Return only the lines between the line holding "Write the bpy" and the line holding "from mathutils import", the two boundary lines included, exactly as they appear.
[begin RECORDS FOR THIS TASK]
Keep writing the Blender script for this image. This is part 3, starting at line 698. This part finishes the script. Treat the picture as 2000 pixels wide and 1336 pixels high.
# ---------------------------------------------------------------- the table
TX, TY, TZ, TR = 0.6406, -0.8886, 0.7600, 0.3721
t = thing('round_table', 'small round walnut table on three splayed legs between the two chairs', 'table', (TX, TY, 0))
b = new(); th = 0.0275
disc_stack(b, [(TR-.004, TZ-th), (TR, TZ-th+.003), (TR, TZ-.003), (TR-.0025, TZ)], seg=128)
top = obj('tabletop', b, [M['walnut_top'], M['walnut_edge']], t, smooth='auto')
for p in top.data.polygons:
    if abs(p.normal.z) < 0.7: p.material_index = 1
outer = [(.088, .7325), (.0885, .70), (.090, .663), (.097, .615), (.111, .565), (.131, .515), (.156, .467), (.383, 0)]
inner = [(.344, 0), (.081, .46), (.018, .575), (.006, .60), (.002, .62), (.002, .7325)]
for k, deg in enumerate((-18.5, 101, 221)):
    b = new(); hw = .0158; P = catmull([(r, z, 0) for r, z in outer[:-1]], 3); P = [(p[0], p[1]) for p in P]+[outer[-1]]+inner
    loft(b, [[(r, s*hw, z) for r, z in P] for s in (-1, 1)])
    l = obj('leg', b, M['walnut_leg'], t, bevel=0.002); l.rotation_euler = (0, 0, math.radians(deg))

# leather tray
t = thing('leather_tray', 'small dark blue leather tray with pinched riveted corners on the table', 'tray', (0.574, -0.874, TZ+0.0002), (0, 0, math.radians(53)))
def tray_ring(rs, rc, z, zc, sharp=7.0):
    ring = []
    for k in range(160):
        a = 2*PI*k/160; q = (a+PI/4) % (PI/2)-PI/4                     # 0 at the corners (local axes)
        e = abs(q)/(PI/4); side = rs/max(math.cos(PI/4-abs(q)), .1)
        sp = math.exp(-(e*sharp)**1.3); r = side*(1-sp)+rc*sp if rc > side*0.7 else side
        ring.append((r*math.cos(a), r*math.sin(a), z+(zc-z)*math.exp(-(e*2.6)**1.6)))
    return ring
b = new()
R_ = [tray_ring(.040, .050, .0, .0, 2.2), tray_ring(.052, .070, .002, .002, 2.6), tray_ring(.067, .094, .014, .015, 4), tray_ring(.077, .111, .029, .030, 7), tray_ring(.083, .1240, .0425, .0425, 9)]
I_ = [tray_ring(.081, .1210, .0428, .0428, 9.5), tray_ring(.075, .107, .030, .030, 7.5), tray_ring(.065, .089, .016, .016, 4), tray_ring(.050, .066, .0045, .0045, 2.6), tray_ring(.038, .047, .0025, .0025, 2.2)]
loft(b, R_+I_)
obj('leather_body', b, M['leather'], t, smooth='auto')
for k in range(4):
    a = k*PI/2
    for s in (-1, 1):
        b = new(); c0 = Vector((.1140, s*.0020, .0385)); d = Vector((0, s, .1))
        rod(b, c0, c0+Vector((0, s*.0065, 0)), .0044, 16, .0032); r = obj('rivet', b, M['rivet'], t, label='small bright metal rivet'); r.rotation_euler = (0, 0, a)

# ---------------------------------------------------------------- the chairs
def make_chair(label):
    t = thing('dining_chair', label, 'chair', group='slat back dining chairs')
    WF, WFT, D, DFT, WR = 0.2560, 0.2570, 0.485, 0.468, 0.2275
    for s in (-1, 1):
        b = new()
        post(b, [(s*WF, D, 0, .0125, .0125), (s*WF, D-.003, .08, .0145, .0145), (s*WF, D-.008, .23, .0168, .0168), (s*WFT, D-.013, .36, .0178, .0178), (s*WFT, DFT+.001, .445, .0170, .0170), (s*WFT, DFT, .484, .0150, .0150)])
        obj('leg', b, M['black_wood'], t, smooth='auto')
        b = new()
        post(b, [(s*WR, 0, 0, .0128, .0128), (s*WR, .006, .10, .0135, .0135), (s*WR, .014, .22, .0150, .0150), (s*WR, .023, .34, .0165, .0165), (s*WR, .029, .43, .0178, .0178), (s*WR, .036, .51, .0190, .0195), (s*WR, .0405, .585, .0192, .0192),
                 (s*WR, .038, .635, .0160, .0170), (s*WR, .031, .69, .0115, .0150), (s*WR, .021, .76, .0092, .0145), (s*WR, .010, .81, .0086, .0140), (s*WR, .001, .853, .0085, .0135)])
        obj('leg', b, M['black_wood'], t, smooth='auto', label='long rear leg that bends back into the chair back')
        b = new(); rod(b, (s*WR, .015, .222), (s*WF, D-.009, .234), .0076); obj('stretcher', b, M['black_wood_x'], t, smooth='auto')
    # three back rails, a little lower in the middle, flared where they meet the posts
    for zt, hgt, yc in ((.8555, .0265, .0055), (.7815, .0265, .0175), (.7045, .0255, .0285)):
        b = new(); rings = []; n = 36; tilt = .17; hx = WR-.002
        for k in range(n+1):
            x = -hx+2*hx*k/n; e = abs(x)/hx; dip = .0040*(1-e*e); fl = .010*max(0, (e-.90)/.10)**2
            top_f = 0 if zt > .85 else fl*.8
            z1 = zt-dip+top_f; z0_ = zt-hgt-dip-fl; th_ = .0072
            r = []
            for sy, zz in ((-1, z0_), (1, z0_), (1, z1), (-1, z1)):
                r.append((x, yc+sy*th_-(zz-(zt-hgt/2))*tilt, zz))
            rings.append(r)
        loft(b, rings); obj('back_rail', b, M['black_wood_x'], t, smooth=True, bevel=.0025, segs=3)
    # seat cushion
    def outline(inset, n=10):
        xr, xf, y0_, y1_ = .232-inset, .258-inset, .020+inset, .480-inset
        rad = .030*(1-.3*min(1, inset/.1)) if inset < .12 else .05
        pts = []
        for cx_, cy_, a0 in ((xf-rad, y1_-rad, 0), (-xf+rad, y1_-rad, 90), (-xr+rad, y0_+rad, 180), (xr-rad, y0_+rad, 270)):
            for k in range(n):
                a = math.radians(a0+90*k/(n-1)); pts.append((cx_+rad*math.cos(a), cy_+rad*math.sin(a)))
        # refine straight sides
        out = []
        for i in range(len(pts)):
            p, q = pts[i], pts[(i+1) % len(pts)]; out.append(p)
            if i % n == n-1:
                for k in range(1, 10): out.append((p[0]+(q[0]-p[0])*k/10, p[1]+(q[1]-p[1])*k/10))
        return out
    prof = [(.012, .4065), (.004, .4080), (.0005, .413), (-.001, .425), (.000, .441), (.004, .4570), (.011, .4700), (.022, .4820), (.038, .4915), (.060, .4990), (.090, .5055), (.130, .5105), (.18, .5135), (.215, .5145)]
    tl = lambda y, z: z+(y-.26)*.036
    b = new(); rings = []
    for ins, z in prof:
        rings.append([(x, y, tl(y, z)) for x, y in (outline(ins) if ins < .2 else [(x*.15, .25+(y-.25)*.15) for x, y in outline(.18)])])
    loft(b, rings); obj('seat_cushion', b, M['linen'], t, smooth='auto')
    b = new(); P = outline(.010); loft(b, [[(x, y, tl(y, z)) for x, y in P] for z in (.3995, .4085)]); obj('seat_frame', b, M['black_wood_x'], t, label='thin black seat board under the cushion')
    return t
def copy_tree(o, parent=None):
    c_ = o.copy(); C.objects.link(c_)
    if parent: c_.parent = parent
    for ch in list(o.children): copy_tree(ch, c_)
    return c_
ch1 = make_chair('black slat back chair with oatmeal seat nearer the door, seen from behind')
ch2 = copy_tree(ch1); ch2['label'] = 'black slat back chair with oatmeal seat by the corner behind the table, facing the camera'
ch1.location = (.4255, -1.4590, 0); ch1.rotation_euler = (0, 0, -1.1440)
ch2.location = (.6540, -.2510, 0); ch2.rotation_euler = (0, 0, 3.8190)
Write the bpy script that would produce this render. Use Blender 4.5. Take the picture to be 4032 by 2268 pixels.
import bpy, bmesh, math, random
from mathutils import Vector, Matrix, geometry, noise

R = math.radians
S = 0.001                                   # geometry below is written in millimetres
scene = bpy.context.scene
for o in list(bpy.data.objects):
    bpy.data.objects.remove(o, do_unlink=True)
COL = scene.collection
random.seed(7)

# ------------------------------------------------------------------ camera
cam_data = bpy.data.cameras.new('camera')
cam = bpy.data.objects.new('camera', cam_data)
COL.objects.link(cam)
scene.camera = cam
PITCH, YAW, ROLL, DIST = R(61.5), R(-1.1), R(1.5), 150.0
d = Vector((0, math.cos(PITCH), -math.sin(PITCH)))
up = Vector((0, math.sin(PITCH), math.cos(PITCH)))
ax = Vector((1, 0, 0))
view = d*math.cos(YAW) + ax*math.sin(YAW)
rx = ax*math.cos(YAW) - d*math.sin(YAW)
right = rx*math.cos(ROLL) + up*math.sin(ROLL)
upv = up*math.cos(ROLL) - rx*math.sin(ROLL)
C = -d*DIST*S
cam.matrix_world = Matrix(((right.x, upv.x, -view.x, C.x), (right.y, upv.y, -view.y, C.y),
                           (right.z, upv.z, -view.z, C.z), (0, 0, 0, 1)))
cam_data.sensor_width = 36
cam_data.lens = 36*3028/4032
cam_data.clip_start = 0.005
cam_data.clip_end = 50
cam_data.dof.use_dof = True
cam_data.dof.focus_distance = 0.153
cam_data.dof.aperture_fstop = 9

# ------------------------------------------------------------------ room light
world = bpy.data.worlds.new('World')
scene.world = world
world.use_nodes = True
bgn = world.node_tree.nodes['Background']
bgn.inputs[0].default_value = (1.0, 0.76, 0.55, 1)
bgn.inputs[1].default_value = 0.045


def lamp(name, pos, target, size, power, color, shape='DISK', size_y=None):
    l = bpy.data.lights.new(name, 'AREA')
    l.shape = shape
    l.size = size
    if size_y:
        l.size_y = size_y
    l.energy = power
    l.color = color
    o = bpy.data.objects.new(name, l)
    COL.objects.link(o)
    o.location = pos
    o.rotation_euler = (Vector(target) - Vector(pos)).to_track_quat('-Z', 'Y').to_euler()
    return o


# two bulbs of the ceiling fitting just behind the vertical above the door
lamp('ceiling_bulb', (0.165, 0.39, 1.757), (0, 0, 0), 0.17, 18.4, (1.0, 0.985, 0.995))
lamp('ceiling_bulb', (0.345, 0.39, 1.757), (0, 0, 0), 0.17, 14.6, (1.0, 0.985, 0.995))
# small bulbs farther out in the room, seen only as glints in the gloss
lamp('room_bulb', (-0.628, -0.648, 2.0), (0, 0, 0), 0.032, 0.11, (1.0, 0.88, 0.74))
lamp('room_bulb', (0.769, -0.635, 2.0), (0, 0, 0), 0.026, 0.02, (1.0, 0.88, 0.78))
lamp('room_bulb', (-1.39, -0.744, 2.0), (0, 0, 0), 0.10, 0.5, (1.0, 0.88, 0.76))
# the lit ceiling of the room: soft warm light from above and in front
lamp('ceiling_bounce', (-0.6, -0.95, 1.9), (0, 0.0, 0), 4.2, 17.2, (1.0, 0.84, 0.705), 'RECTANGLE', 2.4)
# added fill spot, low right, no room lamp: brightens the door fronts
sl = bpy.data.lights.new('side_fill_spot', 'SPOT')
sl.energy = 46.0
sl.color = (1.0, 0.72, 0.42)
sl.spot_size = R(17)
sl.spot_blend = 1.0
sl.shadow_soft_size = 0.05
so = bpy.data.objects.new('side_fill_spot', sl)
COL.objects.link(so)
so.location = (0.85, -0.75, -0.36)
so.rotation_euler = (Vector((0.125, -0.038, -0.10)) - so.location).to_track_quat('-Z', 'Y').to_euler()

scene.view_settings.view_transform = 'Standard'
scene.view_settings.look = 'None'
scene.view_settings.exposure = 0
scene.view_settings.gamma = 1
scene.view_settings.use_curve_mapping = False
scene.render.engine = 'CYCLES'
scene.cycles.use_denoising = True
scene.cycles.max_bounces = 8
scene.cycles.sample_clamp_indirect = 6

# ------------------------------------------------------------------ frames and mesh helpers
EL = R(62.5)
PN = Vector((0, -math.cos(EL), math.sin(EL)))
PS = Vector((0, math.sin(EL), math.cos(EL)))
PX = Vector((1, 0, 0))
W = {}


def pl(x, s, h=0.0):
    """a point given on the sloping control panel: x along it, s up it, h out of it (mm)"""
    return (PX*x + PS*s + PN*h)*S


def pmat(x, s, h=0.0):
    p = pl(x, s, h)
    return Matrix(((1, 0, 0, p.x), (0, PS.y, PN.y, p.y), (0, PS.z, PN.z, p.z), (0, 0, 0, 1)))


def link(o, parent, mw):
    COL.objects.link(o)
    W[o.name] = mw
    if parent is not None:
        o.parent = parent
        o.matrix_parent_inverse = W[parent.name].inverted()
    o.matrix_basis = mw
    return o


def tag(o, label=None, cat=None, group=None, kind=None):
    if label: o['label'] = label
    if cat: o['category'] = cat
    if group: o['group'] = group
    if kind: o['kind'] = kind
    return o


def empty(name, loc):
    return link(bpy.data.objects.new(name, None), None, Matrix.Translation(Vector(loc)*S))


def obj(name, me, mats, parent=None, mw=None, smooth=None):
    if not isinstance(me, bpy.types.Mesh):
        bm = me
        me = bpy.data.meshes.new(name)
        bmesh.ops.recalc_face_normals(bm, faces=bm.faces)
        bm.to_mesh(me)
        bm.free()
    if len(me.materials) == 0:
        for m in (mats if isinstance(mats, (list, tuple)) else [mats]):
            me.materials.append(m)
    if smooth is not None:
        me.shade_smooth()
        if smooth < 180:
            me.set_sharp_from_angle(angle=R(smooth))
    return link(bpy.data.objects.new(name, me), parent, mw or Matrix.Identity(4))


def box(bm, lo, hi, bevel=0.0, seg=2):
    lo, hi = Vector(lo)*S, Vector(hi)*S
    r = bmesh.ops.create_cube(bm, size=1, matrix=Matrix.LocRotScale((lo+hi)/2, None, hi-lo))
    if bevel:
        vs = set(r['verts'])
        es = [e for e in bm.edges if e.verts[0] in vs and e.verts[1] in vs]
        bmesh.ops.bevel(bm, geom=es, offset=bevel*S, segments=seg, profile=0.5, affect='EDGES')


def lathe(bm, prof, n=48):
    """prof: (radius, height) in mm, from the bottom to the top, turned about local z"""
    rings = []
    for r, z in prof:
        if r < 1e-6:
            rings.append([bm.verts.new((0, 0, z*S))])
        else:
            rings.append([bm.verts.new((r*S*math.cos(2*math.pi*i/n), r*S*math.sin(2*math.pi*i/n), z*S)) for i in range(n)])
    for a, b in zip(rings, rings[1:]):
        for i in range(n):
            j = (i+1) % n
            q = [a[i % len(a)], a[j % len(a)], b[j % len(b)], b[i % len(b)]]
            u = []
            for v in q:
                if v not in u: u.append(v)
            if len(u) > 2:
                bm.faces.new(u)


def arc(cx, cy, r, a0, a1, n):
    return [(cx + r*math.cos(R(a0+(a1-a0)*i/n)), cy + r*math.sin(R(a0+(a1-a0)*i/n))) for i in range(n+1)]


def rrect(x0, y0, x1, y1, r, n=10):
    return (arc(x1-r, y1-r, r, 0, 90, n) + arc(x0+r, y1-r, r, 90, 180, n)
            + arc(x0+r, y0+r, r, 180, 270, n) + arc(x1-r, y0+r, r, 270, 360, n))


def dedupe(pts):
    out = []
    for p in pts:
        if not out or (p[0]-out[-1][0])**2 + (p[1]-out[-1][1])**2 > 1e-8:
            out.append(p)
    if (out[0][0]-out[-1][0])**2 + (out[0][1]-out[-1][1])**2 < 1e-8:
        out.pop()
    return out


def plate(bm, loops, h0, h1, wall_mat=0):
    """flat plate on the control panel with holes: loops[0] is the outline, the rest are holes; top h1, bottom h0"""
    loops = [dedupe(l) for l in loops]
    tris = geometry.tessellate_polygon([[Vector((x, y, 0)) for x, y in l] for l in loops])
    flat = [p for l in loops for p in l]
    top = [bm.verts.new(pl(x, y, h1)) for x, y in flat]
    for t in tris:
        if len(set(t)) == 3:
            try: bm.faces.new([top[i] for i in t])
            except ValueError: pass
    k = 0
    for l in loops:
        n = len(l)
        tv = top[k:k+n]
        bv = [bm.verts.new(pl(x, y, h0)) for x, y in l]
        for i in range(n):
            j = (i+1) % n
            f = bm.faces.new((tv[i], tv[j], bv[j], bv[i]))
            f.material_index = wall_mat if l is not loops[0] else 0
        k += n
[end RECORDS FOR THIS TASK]
▶ _CORRECT RESULT_
Write the bpy script that would produce this render. Use Blender 4.5. Take the picture to be 4032 by 2268 pixels.
import bpy, bmesh, math, random
from mathutils import Vector, Matrix, geometry, noise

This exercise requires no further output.